Testing Spectrium Boss Phases in Botwars Ascendance
One of the most important parts of building Botwars Ascendance is making sure our boss encounters feel dangerous, dynamic, and genuinely memorable. In a recent testing session, I focused on one of the systems that will have a major impact on that experience: enemy boss configuration, and more specifically, how boss phases and combat waves are programmed and triggered during an encounter.
At the center of this work is the World Builder, our bespoke internal tool for configuring play zones, NPC behavior, and mission logic across the game. It gives us a high level of control over how encounters are created and tuned. When it comes to Spectrium bosses, I can use the World Builder to define exactly where a boss is found, the area it patrols, what kind of player activity generates aggro, which boss variant is active, and how powerful that boss should be in the context of the mission or zone.
That’s already a powerful foundation, but the most exciting part of this test was the phase system.
We’ve now implemented the ability to add unlimited boss waves or phases, with each phase triggered by player behavior or by the boss reaching specific shield or health thresholds. That means a boss encounter is no longer just a static fight. It can evolve in response to what the player is doing and how the battle is progressing.
For example, I can set up logic such as:
When the boss shield reaches 90%, trigger wave one.
When the shield drops to zero, trigger wave two.
When the boss health reaches 50%, trigger wave three.
That kind of sequencing gives us much more control over pacing, escalation, and surprise. Instead of a boss simply absorbing damage until it is destroyed, the encounter can shift in tone and intensity at key moments. A fight can begin as a patrol engagement, then transition into a reinforcement-heavy battle, and then become a more aggressive final-phase showdown once the boss is under real pressure.
What makes this system especially flexible is that each wave can completely redefine how the boss behaves.
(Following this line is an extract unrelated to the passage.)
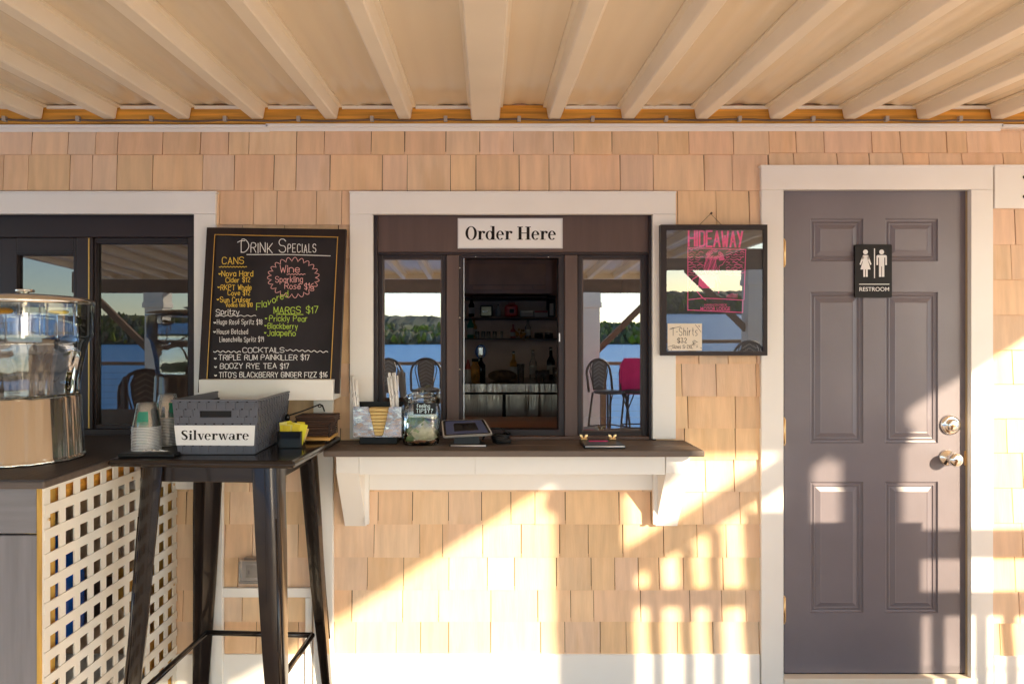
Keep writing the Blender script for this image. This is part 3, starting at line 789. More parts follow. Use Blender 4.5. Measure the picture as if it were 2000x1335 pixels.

A phase can change the boss’s movement or patrol behavior, alter its attack profile, deploy smaller enemy fighters, or send in salvage vessels. In other words, each stage of the battle can feel like a distinct tactical problem for the player to solve.
For this test, I configured four separate phases, each with its own parameters, and then recorded the encounter so I could review the full battle from start to finish. The goal was simple: verify that the boss responded correctly to the conditions set in the World Builder, and confirm that the phase transitions happened exactly when intended.
The result was a 99% successful test, which is an excellent outcome for a system with this much layered logic.
During the encounter, I was able to confirm that the boss behavior changed as configured and that the encounter flow respected the thresholds I had defined. Most importantly, the boss successfully deployed the specified smaller fighters, known in the game as Centurians, at the correct moments in the battle. Those Centurians also appeared with the exact levels and power settings that had been assigned to them, which was a key part of the validation process.
That may sound like a technical detail, but it is a big deal from both a gameplay and production standpoint. It means the system is not only triggering waves at the right points, but also correctly passing through the supporting combat data that determines how dangerous those reinforcements actually are. In practical terms, it means we can build encounters that are much more deliberate, much more dramatic, and much more scalable.
It also opens the door to a wide range of encounter design possibilities across the wider game. Different Spectrium bosses can now be tuned not just by raw power, but by structure. One boss might rely on attrition and reinforcement pressure. Another might become more aggressive as its defenses fail. Another could use salvage vessel deployment to create additional battlefield complications. Because the system is modular, we can create a broad variety of boss experiences without having to reinvent the underlying logic every time.
From a player perspective, that should translate into encounters that feel more alive and less predictable. A boss battle in Botwars Ascendance is not meant to be a damage sponge with a bigger health bar. It should feel like a staged conflict with rising stakes, shifting threats, and moments that force players to adapt.
This test was an important step toward that goal.
Even better, recording the battle gave me a clean way to verify not just whether the system worked, but how it felt in motion. Timing matters in boss design. It’s one thing for a trigger to fire correctly in a technical sense; it’s another for the transition to happen at the right emotional and gameplay moment. Watching the encounter back helps confirm whether a phase change feels earned, whether reinforcements arrive with enough impact, and whether the pacing maintains tension throughout the fight.
At this stage, I’m very encouraged by the result. A 99% success rate tells me that the core framework is doing what it needs to do, and that the World Builder is giving us the level of encounter control we need to create more compelling battles. It also gives us a strong base for more advanced testing, including additional phase combinations, more complex trigger logic, and even more varied boss support behavior.
Boss encounters are a major part of how players will experience danger, progression, and payoff in Botwars Ascendance. This test showed that we are moving in the right direction. The underlying systems are becoming more robust, the fights are becoming more expressive, and the tools we are building are making it easier to turn design ideas into playable combat scenarios.
There is still more to refine, as there always is in development, but this was a strong result and a meaningful milestone. The Spectrium bosses are becoming smarter, more reactive, and far more capable of delivering the kind of escalating encounters we want players to remember.